Valbuena ve Alper, göbekten rakip savunmayı her fırsatta zorladı, iki bek; Isla ve Hasan Ali de hücuma sürekli katkı sağladı... Fernandao’nun yerine ilk 11’de yer alan Soldado da hücum organizasyonlarında iyi bir bağlantı noktasıydı... Bu etkili oyunun karşılığında iki topu direkten dönen Fenerbahçe birçok pozisyon da buldu... Kısacası sürekli öne oynamaya çalışan bir Fenerbahçe karşımızdaydı... Hatta Kocaman’ın son günlerde hakemlere yönelik eleştirilerini doğrularcasına Mete Kalkavan, 26. dakikada Issah’ı ikinci sarıdan atabilme cesaretini gösterse çok daha farklı bir maç ortaya çıkabilirdi... Kalkavan’ın yapamadığını Ümit Özat iki dakika sonra yaptı ve oyuncusunu kenara alarak devre bitmeden 10 kişi kalmaktan kurtuldu...

Haberin Devamı

Her şey yolunda giderken devrenin sonunda Fenerbahçe’nin bu sezon kâbusu haline gelen bireysel hatalar zincirine bu kez Dirar yeni bir halka ekledi. Ani gelişen Gençlerbirliği atağında Volkan ile anlaşmazlık yaşayan Faslı oyuncu kafayla kendi ağlarını havalandırdı...

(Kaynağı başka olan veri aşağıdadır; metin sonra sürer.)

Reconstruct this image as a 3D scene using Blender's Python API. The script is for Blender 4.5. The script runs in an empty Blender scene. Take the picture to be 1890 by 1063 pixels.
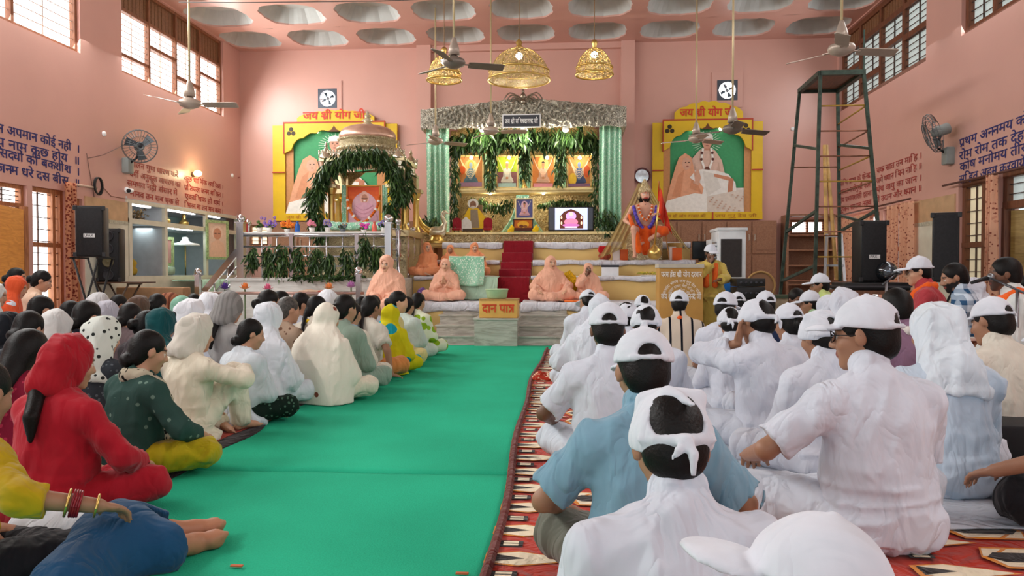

Bu gole rağmen Fenerbahçe’nin oyun akışında, oyun üstünlüğünde bir sıkıntı olmadı... İkinci yarının başlama düdüğü ile birlikte yüklenen ev sahibi Alper ile eşitliği sağladı, rüzgarı arkasına alarak kısa sürede Dirar ile öne geçmeyi de başardı... Herşey kontrol altındaydı...
Tribünler skorun artmasını beklerken, bu kez de Mehmet Topal’ın hatasıyla konuk takım skora denge getirdi...
Enerjisi bir anda düşen Fenerbahçe uzun bir süre reaksiyon gösteremedi... Aatıf ve Eljif Elmas değişiklikleri ile yeniden ayağa kalmayı denese de sonuç gelmedi.... Açıkcası böyle bir geceden iki puan bırakarak ayrılmak kelimenin tam anlamıyla “şanssızlık...”
Galiba Fenerbahçe’ye mutlu olmak haram...
Kalite sorunu, hakemler, kötü yönetim, yetersiz kadro... Hepsi bir kenara...
Önce bir kurşun döktürmek gerek... Sanki kulübün üzerinde büyük bir uğursuzluk hakim!